Italian priest admits publicly to being in love, but says he still wants to be a priest

Rome, Italy - An Italian priest acknowledged on national television Tuesday that he was in love with a woman — renewing in a very public way the Roman Catholic Church's debate over celibacy for priests.

Rev. Sante Sguotti, parish priest in Monterosso, near Padua, said he had not violated church law or his vow of celibacy, and wanted to continue working as a priest. But during a lengthy news conference in his parish church, he professed his love for the woman, and said he wanted to publicly be her boyfriend while remaining chaste.

"I cannot have a child. I cannot get married. But I can fall in love, because the Code of Canon Law doesn't provide for any sanction if you fall in love. And I do what the Code of Canon Law says," Sguotti said.

Sguotti acknowledged that what he was doing was "a bit on the limit" of what Canon Law allows for, but stressed that "I hope not to pass the limit, but to stay within."

The case of Sguotti has again reignited the debate over priestly celibacy, particularly because the woman in question has a young son, who Sguotti said he had helped name. He dodged direct questions about whether he was the boy's father, saying only that he cannot have a child according to church law.

Sguotti urged other priests who are living in intimate relations with women to "come out of the shadows," and said he hoped to meet with Emmanuel Milingo, the renegade Zambian archbishop who was excommunicated last year after marrying a woman and launching a crusade for the Vatican to allow priests to marry.

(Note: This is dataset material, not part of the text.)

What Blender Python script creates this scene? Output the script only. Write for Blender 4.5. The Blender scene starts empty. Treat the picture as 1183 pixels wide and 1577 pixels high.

Padua Bishop Antonio Mattiazzo said he was profoundly saddened by Sguotti's comments, and that he shared the suffering of the faithful as well as Sguotti's parents. "Mercy is a great Christian virtue, but it doesn't remove the need to shine light on the truth," he said in a statement, according to the ANSA news agency.

Men in the Eastern rite of the Catholic church who are married can become priests, and the Vatican has accepted into the priesthood some married Anglican priests who converted to Catholicism.

But the Vatican has constantly refused to relax the celibacy requirement for Latin rite priests. The Vatican reaffirmed that last November, when Pope Benedict XVI convened a summit of clergy who rebuffed Milingo's crusade.